## Data provided
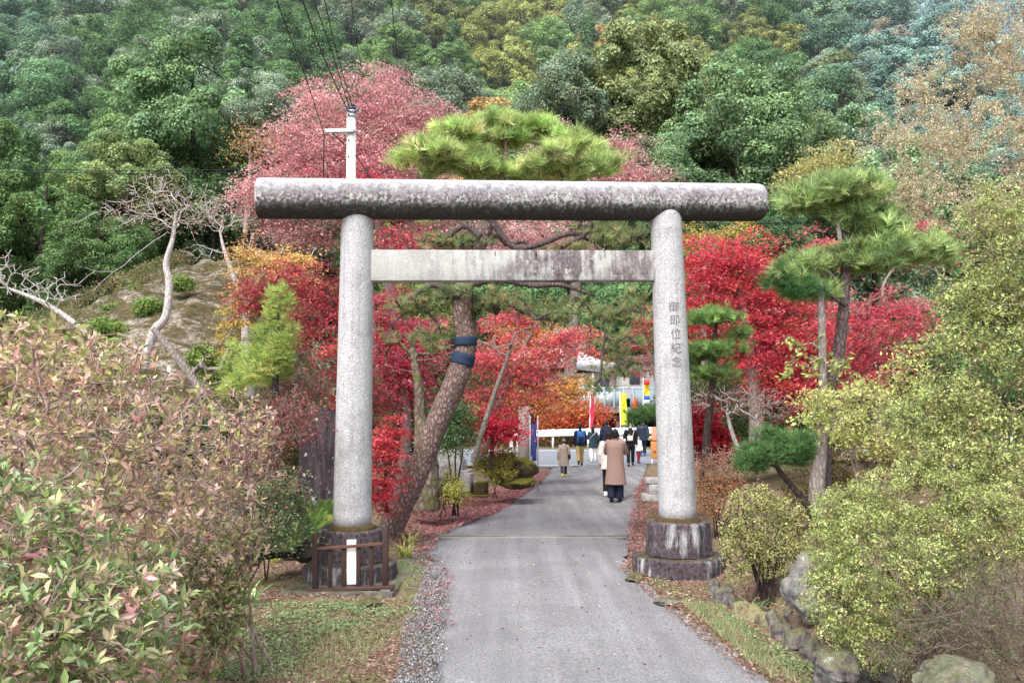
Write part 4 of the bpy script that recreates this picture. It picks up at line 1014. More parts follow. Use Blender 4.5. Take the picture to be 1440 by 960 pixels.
# bare trees
def bare(label, trunk, tr, ells, nt, seed, mat=None, shell=.35, extra=None, rt=.005, step=.25, wig=.12, leaf=None):
    tr = [t*.72 for t in tr]; nt = int(nt*1.7)
    return tree('bare_tree', label, 'bare tree', [at(*p) for p in trunk], tr, ells, nt, leaf, mat or M_bwhite, seed=seed, shell=shell, step=step, wig=wig, rt=rt, extra_targets=extra, power=.55)
bare('tall white bare tree in front of the bare earth slope', [(200, 520, 19), (216, 468, 19), (233, 445, 19), (238, 400, 19), (234, 370, 19), (243, 335, 19), (247, 300, 19)], [.16, .14, .125, .11, .10, .07, .04],
     [E(240, 290, 75, 50, 19), E(180, 300, 55, 22, 19), E(280, 300, 45, 28, 19), E(220, 260, 40, 25, 19)], 190, 21, extra=np.array([at(110, 312, 19), at(90, 318, 18.5), at(150, 290, 19), at(85, 392, 18), at(110, 400, 18), at(130, 412, 18.5), at(160, 382, 18.5), at(120, 376, 18), at(300, 368, 19.5), at(320, 372, 19.6)]), leaf=dict(mode='layer', n=4, spread=.12, size=.05, tmpl=RH, pal=[('#b8a08f', 3), ('#c0a878', 2)], mat=LM))
bare('smaller white bare tree beside the golden tree', [(338, 410, 20.5), (327, 385, 20.5), (315, 350, 20.5), (309, 325, 20.5)], [.1, .08, .06, .03], [E(312, 300, 45, 30, 20.5), E(275, 355, 30, 14, 20.5), E(350, 300, 22, 20, 20.5)], 90, 22)
bare('leaning pale bare branch reaching in from the left edge', [(150, 500, 13), (105, 455, 13), (60, 425, 13), (10, 405, 13)], [.07, .06, .05, .03], [E(30, 395, 45, 30, 13), E(75, 410, 45, 30, 13), E(-10, 370, 40, 30, 13)], 130, 23)
bare('broken grey tree stem slanting down the earth slope', [(290, 560, 17), (262, 520, 17), (235, 485, 17), (215, 462, 17)], [.13, .12, .10, .08], [E(300, 510, 40, 18, 17), E(330, 480, 25, 25, 17)], 14, 24, M_bgrey)
bare('pale twiggy bare shrub behind the right gate post', [(1045, 650, 13), (1030, 610, 13), (1022, 580, 13)], [.05, .045, .03], [E(1040, 560, 62, 24, 13), E(985, 560, 25, 24, 13), E(1090, 575, 40, 22, 13)], 260, 25, rt=.0035, step=.16, wig=.25, leaf=dict(mode='layer', n=3, spread=.1, size=.035, tmpl=RH, pal=[('#b05a58', 3), ('#a08a70', 2)], mat=LM))
bare('dry branching shrub with tan curved stems at right post foot', [(1005, 700, 12.3), (1020, 665, 12.3), (1040, 640, 12.3)], [.03, .025, .02], [E(1015, 650, 45, 28, 12.3), E(985, 665, 20, 20, 12.3)], 120, 26, M_btwig, rt=.004, step=.15, wig=.25, leaf=dict(mode='layer', n=8, spread=.08, size=.035, tmpl=RH, pal=[('#c07860', 3), ('#b09068', 2), ('#8a5a48', 1)], mat=LM))
# arbor vitae
def spray(name, label, cat, trunk, tr, ells, nt, n, sp, size, pal, seed, shell=.5, mat=None, bark=None, group=None, upb=3, **kw):
    return tree(name, label, cat, [at(*p) for p in trunk], tr, ells, nt, dict(mode='spray', n=n, spread=sp, size=size, tmpl=T_spray(), pal=pal, mat=mat or LM, flat=1, upb=upb, clw=.5), bark or M_bdark, seed=seed, shell=shell, group=group, **kw)
YG = [('#9ab44c', 3), ('#b4c860', 2), ('#7d9a40', 2), ('#c8b060', .5)]
spray('arborvitae', 'taller yellow-green feathery conifer left of the gate', 'conifer', [(388, 560, 12), (388, 500, 12), (394, 420, 12)], [.05, .04, .015], [E(392, 432, 20, 34, 12), E(385, 480, 32, 40, 12), E(372, 515, 40, 28, 12)], 170, 26, .14, .11, YG, 31)
spray('arborvitae', 'shorter yellow-green feathery conifer left of the gate', 'conifer', [(328, 560, 12.5), (328, 530, 12.5), (328, 490, 12.5)], [.04, .03, .01], [E(328, 510, 18, 30, 12.5), E(335, 540, 30, 18, 12.5)], 70, 26, .12, .1, YG, 32)
for i, (px, py, D, rx, ry) in enumerate([(187, 412, 27, 16, 14), (208, 432, 25, 18, 14), (310, 456, 26, 20, 22), (165, 440, 26, 22, 12), (305, 530, 20, 26, 24), (255, 400, 26, 16, 9), (345, 425, 24, 16, 14), (285, 505, 19, 20, 14), (150, 462, 22, 26, 12)]):
    lb = ['small bright green bush highest on the earth slope', 'green bush right below the highest one on the slope', 'green bush on the right side of the earth slope', 'low green bush on the left side of the earth slope', 'leafy bush at the foot of the earth slope', 'flat bush on the slope behind the white trunk', 'bush on the slope beside the golden tree', 'low bush by the broken grey stem', 'low bush behind the left end of the pinkish shrub'][i]
    tree('slope_bush', lb, 'bush', [at(px, py+ry, D), at(px, py, D)], [.04, .02], [E(px, py, rx, ry, D)], 40, dict(mode='clump', n=60, spread=.22, size=.08, tmpl=RH, pal=[('#7d9a40', 3), ('#5f7c38', 3), ('#98a850', 1)], mat=LM), M_bdark, seed=40+i)

# dry brush on the earth slope
rng = np.random.default_rng(55); bx_ = rng.uniform(-19, -6, 900); by_ = rng.uniform(17, 31, 900)
bz_ = np.interp(bx_, [c[0] for c in cx], [c[1] for c in cx])*ss(17.5, 30, by_)**.8-.4+.15
kp = nz(bx_, by_, .35, 8) > -.08; tgb = np.c_[bx_, by_, bz_+.35][kp]
ob = foliage('slope_brush', tgb, 'clump', 60, .32, .09, T_rhomb(.3), [('#6f6a3c', 3), ('#a0946c', 2), ('#5c7038', 3), ('#7a5a44', 1)], LM, None, seed=56, flat=.5); tag(ob, 'dry olive and brown brush patches on the earth slope', 'brush', kind='stuff')
for i, pr in enumerate(protos):
    if not used[i]:
        for ch in list(pr.children): bpy.data.objects.remove(ch)
        bpy.data.objects.remove(pr)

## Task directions
Without the pictures, output the full listing exactly as it stands.

## Exercise response
Write part 4 of the bpy script that recreates this picture. It picks up at line 1014. More parts follow. Use Blender 4.5. Take the picture to be 1440 by 960 pixels.
# bare trees
def bare(label, trunk, tr, ells, nt, seed, mat=None, shell=.35, extra=None, rt=.005, step=.25, wig=.12, leaf=None):
    tr = [t*.72 for t in tr]; nt = int(nt*1.7)
    return tree('bare_tree', label, 'bare tree', [at(*p) for p in trunk], tr, ells, nt, leaf, mat or M_bwhite, seed=seed, shell=shell, step=step, wig=wig, rt=rt, extra_targets=extra, power=.55)
bare('tall white bare tree in front of the bare earth slope', [(200, 520, 19), (216, 468, 19), (233, 445, 19), (238, 400, 19), (234, 370, 19), (243, 335, 19), (247, 300, 19)], [.16, .14, .125, .11, .10, .07, .04],
     [E(240, 290, 75, 50, 19), E(180, 300, 55, 22, 19), E(280, 300, 45, 28, 19), E(220, 260, 40, 25, 19)], 190, 21, extra=np.array([at(110, 312, 19), at(90, 318, 18.5), at(150, 290, 19), at(85, 392, 18), at(110, 400, 18), at(130, 412, 18.5), at(160, 382, 18.5), at(120, 376, 18), at(300, 368, 19.5), at(320, 372, 19.6)]), leaf=dict(mode='layer', n=4, spread=.12, size=.05, tmpl=RH, pal=[('#b8a08f', 3), ('#c0a878', 2)], mat=LM))
bare('smaller white bare tree beside the golden tree', [(338, 410, 20.5), (327, 385, 20.5), (315, 350, 20.5), (309, 325, 20.5)], [.1, .08, .06, .03], [E(312, 300, 45, 30, 20.5), E(275, 355, 30, 14, 20.5), E(350, 300, 22, 20, 20.5)], 90, 22)
bare('leaning pale bare branch reaching in from the left edge', [(150, 500, 13), (105, 455, 13), (60, 425, 13), (10, 405, 13)], [.07, .06, .05, .03], [E(30, 395, 45, 30, 13), E(75, 410, 45, 30, 13), E(-10, 370, 40, 30, 13)], 130, 23)
bare('broken grey tree stem slanting down the earth slope', [(290, 560, 17), (262, 520, 17), (235, 485, 17), (215, 462, 17)], [.13, .12, .10, .08], [E(300, 510, 40, 18, 17), E(330, 480, 25, 25, 17)], 14, 24, M_bgrey)
bare('pale twiggy bare shrub behind the right gate post', [(1045, 650, 13), (1030, 610, 13), (1022, 580, 13)], [.05, .045, .03], [E(1040, 560, 62, 24, 13), E(985, 560, 25, 24, 13), E(1090, 575, 40, 22, 13)], 260, 25, rt=.0035, step=.16, wig=.25, leaf=dict(mode='layer', n=3, spread=.1, size=.035, tmpl=RH, pal=[('#b05a58', 3), ('#a08a70', 2)], mat=LM))
bare('dry branching shrub with tan curved stems at right post foot', [(1005, 700, 12.3), (1020, 665, 12.3), (1040, 640, 12.3)], [.03, .025, .02], [E(1015, 650, 45, 28, 12.3), E(985, 665, 20, 20, 12.3)], 120, 26, M_btwig, rt=.004, step=.15, wig=.25, leaf=dict(mode='layer', n=8, spread=.08, size=.035, tmpl=RH, pal=[('#c07860', 3), ('#b09068', 2), ('#8a5a48', 1)], mat=LM))
# arbor vitae
def spray(name, label, cat, trunk, tr, ells, nt, n, sp, size, pal, seed, shell=.5, mat=None, bark=None, group=None, upb=3, **kw):
    return tree(name, label, cat, [at(*p) for p in trunk], tr, ells, nt, dict(mode='spray', n=n, spread=sp, size=size, tmpl=T_spray(), pal=pal, mat=mat or LM, flat=1, upb=upb, clw=.5), bark or M_bdark, seed=seed, shell=shell, group=group, **kw)
YG = [('#9ab44c', 3), ('#b4c860', 2), ('#7d9a40', 2), ('#c8b060', .5)]
spray('arborvitae', 'taller yellow-green feathery conifer left of the gate', 'conifer', [(388, 560, 12), (388, 500, 12), (394, 420, 12)], [.05, .04, .015], [E(392, 432, 20, 34, 12), E(385, 480, 32, 40, 12), E(372, 515, 40, 28, 12)], 170, 26, .14, .11, YG, 31)
spray('arborvitae', 'shorter yellow-green feathery conifer left of the gate', 'conifer', [(328, 560, 12.5), (328, 530, 12.5), (328, 490, 12.5)], [.04, .03, .01], [E(328, 510, 18, 30, 12.5), E(335, 540, 30, 18, 12.5)], 70, 26, .12, .1, YG, 32)
for i, (px, py, D, rx, ry) in enumerate([(187, 412, 27, 16, 14), (208, 432, 25, 18, 14), (310, 456, 26, 20, 22), (165, 440, 26, 22, 12), (305, 530, 20, 26, 24), (255, 400, 26, 16, 9), (345, 425, 24, 16, 14), (285, 505, 19, 20, 14), (150, 462, 22, 26, 12)]):
    lb = ['small bright green bush highest on the earth slope', 'green bush right below the highest one on the slope', 'green bush on the right side of the earth slope', 'low green bush on the left side of the earth slope', 'leafy bush at the foot of the earth slope', 'flat bush on the slope behind the white trunk', 'bush on the slope beside the golden tree', 'low bush by the broken grey stem', 'low bush behind the left end of the pinkish shrub'][i]
    tree('slope_bush', lb, 'bush', [at(px, py+ry, D), at(px, py, D)], [.04, .02], [E(px, py, rx, ry, D)], 40, dict(mode='clump', n=60, spread=.22, size=.08, tmpl=RH, pal=[('#7d9a40', 3), ('#5f7c38', 3), ('#98a850', 1)], mat=LM), M_bdark, seed=40+i)

# dry brush on the earth slope
rng = np.random.default_rng(55); bx_ = rng.uniform(-19, -6, 900); by_ = rng.uniform(17, 31, 900)
bz_ = np.interp(bx_, [c[0] for c in cx], [c[1] for c in cx])*ss(17.5, 30, by_)**.8-.4+.15
kp = nz(bx_, by_, .35, 8) > -.08; tgb = np.c_[bx_, by_, bz_+.35][kp]
ob = foliage('slope_brush', tgb, 'clump', 60, .32, .09, T_rhomb(.3), [('#6f6a3c', 3), ('#a0946c', 2), ('#5c7038', 3), ('#7a5a44', 1)], LM, None, seed=56, flat=.5); tag(ob, 'dry olive and brown brush patches on the earth slope', 'brush', kind='stuff')
for i, pr in enumerate(protos):
    if not used[i]:
        for ch in list(pr.children): bpy.data.objects.remove(ch)
        bpy.data.objects.remove(pr)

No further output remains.